On Monday, state Republicans voted in favor of their arrest. Republican House Speaker Dustin Burrows said he would immediately sign civil warrants for those missing Democratic members, giving the greenlight to the chamber’s sergeant-at-arms and state troopers to make arrests and bring them to the state Capitol.
The warrants only apply within state lines, making the legislative threats a largely symbolic maneuver.
The House met for roughly five minutes on Tuesday before adjourning.
“It is evident to the chair that [the Department of Public Safety] will need some time to work, and we will try again to make quorum on Friday,” Burrows said.
Burrows met with state law enforcement officials on Tuesday morning to discuss how to enforce the warrants.

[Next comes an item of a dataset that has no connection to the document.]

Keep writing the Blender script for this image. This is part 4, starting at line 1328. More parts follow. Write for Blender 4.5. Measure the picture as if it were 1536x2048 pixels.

“The Texas Constitution requires members of the Legislature to show up, and Texans expect us to do our jobs,” Burrows wrote on X. “I remain fully committed to obtaining a quorum and resuming the business of the Texas House.”
Following Monday’s vote, Texas Attorney General Ken Paxton said he is “prepared to do everything in my power to hold them accountable because these liberal lawmakers are not above the law.”
“It’s imperative that they be swiftly arrested, punished, and face the full force of the law for turning their backs on the people of Texas,” he said.
Texas Democrats had similarly left the state in 2021 to protest Republican-backed voting restrictions. After nearly five weeks on the road, enough lawmakers returned home to establish a quorum, and the measure passed.
Republican lawmakers had similarly tried to force back missing Democrats at the time, though they obtained a court-ordered injunction blocking their arrest.
The state’s Supreme Court later struck down the injunction, finding that while the state Constitution “enables ‘quorum-breaking’ by a minority faction of the legislature, it likewise authorizes ‘quorum-forcing’ by the remaining members.”